Joan Osborne asked this question in her song “One of Us” that reached Number One on Canadian music charts in 1995.

Joan Osborne asked this question in her song “One of Us” that reached Number One on Canadian music charts in 1995.

Written in one night by Eric Bazilian of The Hooters, it was not originally intended for public release. Nevertheless, this simple ballad struck a chord with many people.

Why? It gave a voice to a growing segment of the population who believe in God but feel alienated from him. This tune expressed both a desire for a knowable, relatable God and an increasingly jaded attitude toward the churches that claim to speak for Him.

One can almost picture Osborne dismissively waving her hand as she sings “yeah, yeah, God is great.” It is as if she is saying, “Yeah, I’ve heard all that religious stuff before. But what does the great God in the clouds have to do with slobs like us?” If only God were somebody that understood what real life is like here in the real world, then that would be the kind of God that she would believe in.

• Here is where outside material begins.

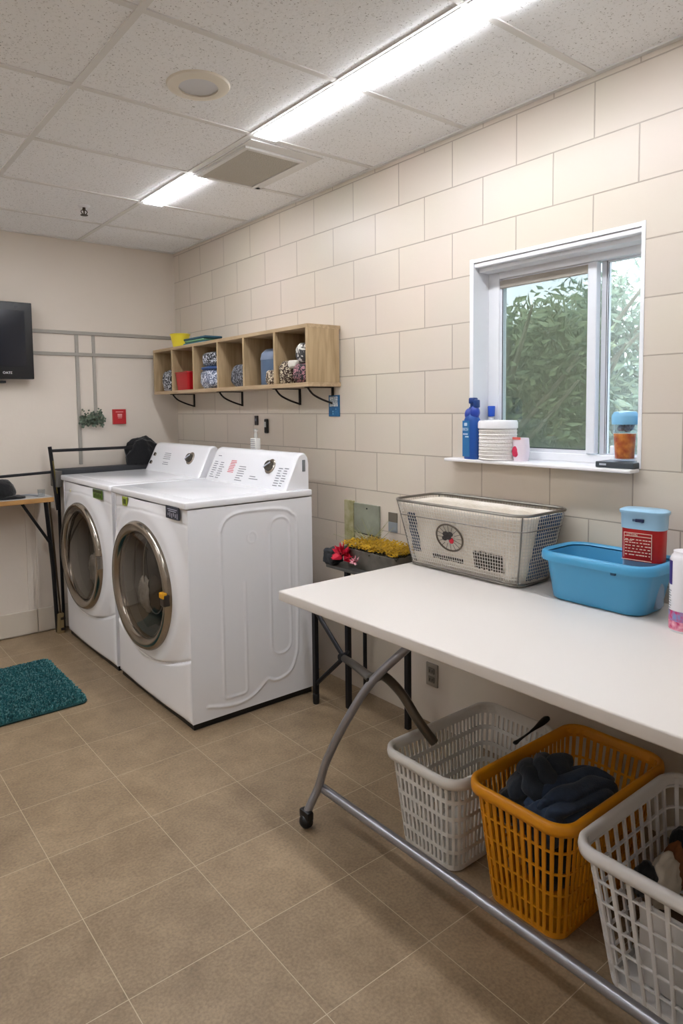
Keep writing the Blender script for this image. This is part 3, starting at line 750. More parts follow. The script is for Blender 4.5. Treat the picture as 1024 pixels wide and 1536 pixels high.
navy = M('navy_towel', '#34435a', rough=1., sheen=.12, noise=(14, '#222c3b', .8), bump=(220, .25))
slate = M('slate_towel', '#2c333d', rough=1., sheen=.12, noise=(14, '#1d2229', .8), bump=(220, .25))
def towel(c, r, seed, mat, label, name='towel', amp=.42, freq=1.5, sub=5, flatz=None, cat='towel', group=None, fold=None):
    bm = B(); blob(bm, c, r, seed, amp, freq, sub, flatz, fold=fold); o = obj(name, bm, mat, smooth=True, angle=180); tag(o, label, cat, group); return o
towel((1.490, 1.050, .285), (.062, .055, .052), 2, dark_cloth, 'black cloth in the near left corner of the orange basket', 'cloth', amp=.10, cat='cloth', fold=(.3, 1, .2, 5))
towel((1.580, 1.035, .325), (.120, .066, .066), 5, slate, 'dark slate towel at the top left of the heap in the orange basket', amp=.15, sub=6, fold=(1, -.6, .5, 6))
towel((1.605, .955, .305), (.150, .078, .060), 11, navy, 'dark blue terry towel spread over the right side of the orange basket heap', amp=.13, sub=6, fold=(.55, 1, .2, 7))
towel((1.490, .980, .275), (.060, .065, .055), 7, MATS['navy_towel'], 'small navy towel pushed against the front rim of the orange basket', amp=.12, fold=(.2, 1, .5, 5))
towel((1.60, 1.00, .15), (.115, .070, .10), 13, slate, 'dark grey towel at the bottom of the orange basket', amp=.12, fold=(.2, .5, 1, 5))
# black scoop across the two rims
t = thing('black_scoop', 'black plastic scoop lying across the rims between white and orange baskets', 'scoop', (1.77, 1.19, .33))
bm = B(); tube(bm, smoothpts([(1.745, 1.19, .353), (1.79, 1.188, .362), (1.835, 1.186, .375)], 4), [.004, .005, .006, .008, .010, .012, .013, .012, .006], 10, flat=.5); obj('scoop_bowl', bm, black_plastic, t, True)
bm = B(); tube(bm, smoothpts([(1.672, 1.196, .3365), (1.69, 1.193, .342), (1.75, 1.19, .353)], 4), [.006, .008, .009, .008, .006, .005, .004, .004, .004], 8, flat=.5); obj('scoop_handle', bm, black_plastic, t, True)
# things in the wide-grid basket
towel((1.66, .742, .170), (.060, .026, .060), 21, M('cream_cloth', '#d8cfc0', rough=.9), 'cream cloth standing up in the wide-grid white basket', 'cloth', .25, 1.3, 4, .02, cat='cloth')
towel((1.72, .742, .180), (.045, .028, .055), 23, M('rust_cloth', '#7a4a26', rough=.9), 'rust brown cloth in the wide-grid white basket', 'cloth', .25, 1.3, 4, .02, cat='cloth')
towel((1.765, .748, .215), (.045, .024, .040), 25, dark_cloth, 'black cloth at the far end of the wide-grid white basket', 'cloth', .25, 1.3, 4, .02, cat='cloth')
towel((1.605, .762, .185), (.040, .024, .040), 27, dark_cloth, 'small black cloth at the near end of the wide-grid white basket', 'cloth', .25, 1.3, 4, .02, cat='cloth')
towel((1.66, .70, .06), (.11, .06, .05), 29, M('umber_cloth', '#4a3526', rough=.9), 'dark brown cloth at the bottom of the wide-grid white basket', 'cloth', .25, 1.3, 4, .02, cat='cloth')
bm = B(); box(bm, 1.485, 1.50, .58, .72, .022, .21, .005, 2); box(bm, 1.50, 1.60, .58, .67, .022, .05, .005, 2)
tag(obj('plastic_tray', bm, M('milky_plastic', '#cfccc8', rough=.5), smooth=True), 'milky white plastic tray standing inside the wide-grid basket', 'tray')

# ---------------------------------------------------------------- wire basket on the table
wb = thing('wire_basket', 'large rectangular wire mesh basket on the white table below the window', 'basket', (1.975, 1.58, TZ))
WB = dict(b=(1.876, 2.07, 1.33, 1.83), t=(1.822, 2.093, 1.272, 1.872), z0=TZ + .005, z1=1.0)
def wring(f, n=8, ex=0):
    b_, t_ = WB['b'], WB['t']; q = [b_[i] * (1 - f) + t_[i] * f for i in range(4)]
    return rrect((q[0] + q[1]) / 2, (q[2] + q[3]) / 2, (q[1] - q[0]) / 2 + ex, (q[3] - q[2]) / 2 + ex, .04 + .015 * f, WB['z0'] + (WB['z1'] - WB['z0']) * f, n)
def resamp(pts, n):
    L_ = [0]
    for i in range(len(pts)): L_.append(L_[-1] + (pts[(i + 1) % len(pts)] - pts[i]).length)
    out = []; j = 0
    for k in range(n):
        s = L_[-1] * k / n
        while L_[j + 1] < s: j += 1
        out.append(pts[j].lerp(pts[(j + 1) % len(pts)], (s - L_[j]) / max(1e-9, L_[j + 1] - L_[j])))
    return out
wire = M('galvanised_wire', '#dcd8d0', rough=.4, metal=.25)
bm = B(); NW = 132
r0, r1 = resamp(wring(0), NW), resamp(wring(.985), NW)
for a, b_ in zip(r0, r1): tube(bm, [a, a.lerp(b_, .5), b_], .0011, 4, cap=False)
for k in range(1, 20): tube(bm, resamp(wring(k / 20 * .985), 72), .0011, 4, closed=True)
b_ = WB['b']
for i in range(1, 14):
    x = b_[0] + (b_[1] - b_[0]) * i / 14; tube(bm, [(x, b_[2] + .002, WB['z0']), (x, b_[3] - .002, WB['z0'])], .0011, 4, cap=False)
for i in range(1, 34):
    y = b_[2] + (b_[3] - b_[2]) * i / 34; tube(bm, [(b_[0] + .002, y, WB['z0']), (b_[1] - .002, y, WB['z0'])], .0011, 4, cap=False)
obj('wire_mesh', bm, wire, wb)
steel2 = M('rim_steel', '#85817a', rough=.35, metal=.85)
bm = B(); tube(bm, wring(1.0, 8), .0052, 8, closed=True); obj('rim', bm, steel2, wb, True)
bm = B(); tube(bm, wring(.02, 8, .001), .0035, 8, closed=True); obj('base_ring', bm, steel2, wb, True)
bm = B(); tube(bm, wring(.78, 8, .0022), .0014, 6, closed=True); obj('band_wire', bm, steel2, wb, True)
for i in (0, 1, 2, 3):
    k = i * 9 + 4; a, c_ = wring(0)[k], wring(1)[k]
    bm = B(); tube(bm, [a, c_], .003, 8); obj('corner_rod', bm, steel2, wb, True)
# emblem: ring, spokes, red centre, on the long front side
fz = .885; fy = 1.598
def fpt(dy, dz, o=.004):
    z = fz + dz; f = (z - WB['z0']) / (WB['z1'] - WB['z0']); return Vector((WB['b'][0] * (1 - f) + WB['t'][0] * f - o, fy + dy, z))
def ell(r, k, n=40, o=.004):
    a = 2 * PI * k / n; p, q = .060 * r * math.cos(a), .049 * r * math.sin(a); return fpt(p, q + .0 * p, o)
bm = B(); tube(bm, [ell(1, k) for k in range(40)], .0032, 8, closed=True); em = obj('emblem', bm, M('bronze_ring', '#5f564a', rough=.5, metal=.5), wb, True)
bm = B()
for k in range(16):
    tube(bm, [ell(.35 + .1 * (k % 3), k, 16), ell(1, k, 16)], .0009, 5)
obj('spoke', bm, MATS['bronze_ring'], em)
bm = B()
for (dy, dz, r) in ((.012, .012, .013), (-.008, .014, .012), (.02, -.004, .011), (.002, .002, .012)):
    c = fpt(dy, dz, .006); lathe(bm, [(.0005, -.002), (r, -.001), (r * .8, .001)], axis='x', c=c, segs=9, sy=1.2, sz=.8)
obj('figure', bm, M('charcoal_mark', '#2e2a28', rough=.6), em)
bm = B(); lathe(bm, [(.0005, -.004), (.009, -.0025), (.011, .001)], axis='x', c=fpt(-.009, -.010, .006), segs=18); obj('red_spot', bm, M('red_mark', '#c81e34', rough=.4), em)
# contents: a linen liner that follows the wires, cloths tucked between liner and wires
cream = M('cream_linen', '#f0e9de', rough=.95, noise=(20, '#e2d8c8', .7), bump=(300, .4))
def rump(p, seed, amp): return p + Vector((noise.noise(p * 22 + Vector((seed, 0, 0))), noise.noise(p * 22 + Vector((0, seed, 0))), .4 * noise.noise(p * 22 + Vector((0, 0, seed))))) * amp
bm = B(); LS = []
for f, ex in ((.03, -.022), (.03, -.013), (.15, -.011), (.3, -.010), (.45, -.010), (.6, -.010), (.75, -.010), (.88, -.009), (.95, -.009), (.955, -.012), (.88, -.014), (.6, -.015), (.3, -.016), (.06, -.02)):
    LS.append([rump(p, 3, .004) for p in resamp(wring(f, 8, ex), 110)])
loft(bm, LS, True, True)
tag(obj('basket_liner', bm, cream, smooth=True, angle=180), 'cream linen liner standing inside the wire basket on the table', 'liner')
def tuck(side, a0, a1, f0, f1, mat, name, label, cat, seed, n=14):
    """cloth that lies against the wires: side 'front' runs along y, 'right'/'left' along x"""
    bm = B(); G = []
    for layer, ins in ((0, .0035), (1, .0085)):
        rows_ = []
        for i in range(n + 1):
            f = f0 + (f1 - f0) * i / n; row = []
            q = [WB['b'][k] * (1 - f) + WB['t'][k] * f for k in range(4)]; z = WB['z0'] + (WB['z1'] - WB['z0']) * f
            for k in range(n * 2 + 1):
                a = a0 + (a1 - a0) * k / (n * 2) + .004 * noise.noise(Vector((f * 8, seed, 0)))
                dz = .006 * noise.noise(Vector((k * .4, seed, 0))) * (1 if i in (0, n) else 0); w_ = .0014 * noise.noise(Vector((k * .3, f * 6, seed)))
                row.append(Vector((q[0] + ins + w_, a, z + dz)) if side == 'front' else Vector((a, q[2] + ins + w_, z + dz)) if side == 'right' else Vector((a, q[3] - ins + w_, z + dz)))
            rows_.append([bm.verts.new(p) for p in row])
        G.append(rows_)
    m_ = n * 2
    for rows_ in G:
        for i in range(n):
            for k in range(m_): bm.faces.new((rows_[i][k], rows_[i][k + 1], rows_[i + 1][k + 1], rows_[i + 1][k]))
    A_, B_ = G
    for i in range(n):
        for k in (0, m_): bm.faces.new((A_[i][k], A_[i + 1][k], B_[i + 1][k], B_[i][k]))
    for k in range(m_):
        for i in (0, n): bm.faces.new((A_[i][k], A_[i][k + 1], B_[i][k + 1], B_[i][k]))
    return tag(obj(name, bm, mat, smooth=True, angle=60), label, cat)
denim = M('denim_blue_cloth', '#3d6796', rough=.95, noise=(16, '#22364f', .8)); char = M('charcoal_cloth', '#2b2926', rough=.95, noise=(60, '#5e584e', .8))
tuck('right', 1.925, 2.045, .06, .96, denim, 'cloth', 'denim blue cloth at the right end of the wire basket', 'cloth', 3)
tuck('front', 1.762, 1.80, .22, .82, M('grey_blue_cloth', '#56647a', rough=.95, noise=(30, '#2b3242', .9)), 'cloth', 'grey blue cloth at the left end of the wire basket', 'cloth', 5, 8)
tuck('front', 1.385, 1.505, .16, .40, char, 'cloth', 'dark patterned cloth low at the right of the wire basket front', 'cloth', 7)
tuck('front', 1.56, 1.70, .17, .235, char, 'cloth', 'narrow dark cloth strip below the round emblem of the wire basket', 'cloth', 9, 8)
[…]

When I first heard “One of Us” I found myself yelling at the radio: “God was one of us! Didn’t somebody tell you?” The single greatest message of the Christmas season is this: God has walked where we walk.

Jesus came as a flesh-and-blood human being, not some sort of heavenly hologram. He experienced all of the same pains and struggles that we do today and probably more—I’m sure first century Judeans had a harder life than 21st century Canadians do!

I’m sure Jesus would have loved to be “a stranger on the bus tryin’ to make his way home” as the song says. Instead, Jesus constantly walked long distances through the countryside and often had no home to make his way to—the Bible says he had “no place to lay his head” (Matt. 8:20).  From a birth in a stable to death as a criminal, Jesus was nothing if not down-to-earth.

Amid the noise of the Christmas season, it is easy for this message to be lost. But there is good news. You can hear it if you listen carefully.

I’m not being figurative; you can literally hear about exactly what I’ve been saying if you listen carefully for the next days until Christmas.

How? Somewhere there will be Christmas music playing that you normally tune out and don’t think about—such as in a store or during a Christmas movie.

When you listen to the words of the Christmas carols, they tell the whole story. And it’s a true story that’s good news for anyone that ever wished God was a little more like one of us.